Mogłoby się wydawać, że sprawa załatwiona. Khoke wracała do zdrowia a Anwar miał możliwość zarobku. Niestety czasem jest tak, że problem leży gdzie indziej i dużo trudniej mu zaradzić. Szczególnie przy takiej skali problemu, gdzie tysiące osób żyje na skraju ubóstwa. Wiele z nich zmaga się z traumą i nie umie poradzić sobie z tragedią, jaka dotknęła całą jezydzką społeczność. Tak było w przypadku Anwara. Chłopak popełnił samobójstwo na początku ubiegłego roku. Nie umiał żyć bez nadziei na przyszłość.
Powrót do Sindżaru
Jakiś czas temu znów odezwała się do nas Anne Norona. Wynajęła rodzinie Khoke dom w Sindżarze i pomogła w przeprowadzce. Zapytała nas, czy jesteśmy w stanie zrobić coś, aby poprawić ich sytuację ekonomiczną. Poprosiłem Shamoo, aby odwiedził Khoke i dowiedział się, w jaki sposób możemy pomóc. Po rozmowie zapadła decyzja, że najlepiej będzie kupić im zwierzęta hodowlane. Na początku stycznia nasza zaprzyjaźniona ekipa przywiozła owce i kozy, i jeszcze tego samego dnia postawiła niewielką zagrodę. Tym samym Khoke i jej dzieci są pierwszą rodziną, której pomogliśmy w tym roku.

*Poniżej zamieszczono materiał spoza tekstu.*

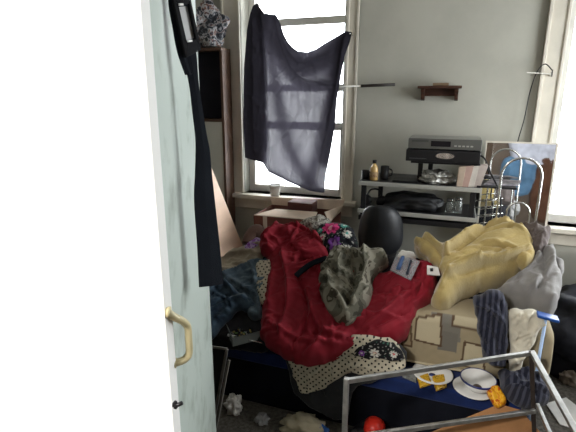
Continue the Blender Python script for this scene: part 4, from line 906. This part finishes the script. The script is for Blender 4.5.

Sama nadzieja nie wystarcza. Trzeba działań
Ta historia pokazuje, że czas nie zawsze leczy rany. Jeśli nie ma konkretnych działań i perspektyw na poprawę sytuacji, to każdy dzień, może przynosić ból i cierpienie. Młody chłopak, na którego barki spadła ogromna odpowiedzialność, nie był w stanie sam sobie z tym poradzić. Miał bliskich, których kochał, miał dla kogo żyć. Nie widział jednak żadnej przyszłości dla siebie oraz całej społeczności, w której się wychował. Jeśli sytuacja tysięcy ofiar ISIS się nie poprawi, to wkrótce takich tragedii będzie więcej. Kiedyś pisałem, że celem terrorystów było nie tylko zajęcie określonego obszaru i ustanowienie na nim swoich praw. Ich działania miały mieć skutki także w przyszłości. To dlatego niszczyli szkoły, domy, sklepy, czy szpitale, ale też biblioteki i zabytki. Chcieli, żeby następne pokolenia ich ofiar, żyły w nędzy i nigdy nie otrząsnęły się ze zniszczeń, których dokonali. Jest tu też nauka dla nas, że mimo upływu lat, nadal pomoc potrzebna jest ogromnej liczbie osób.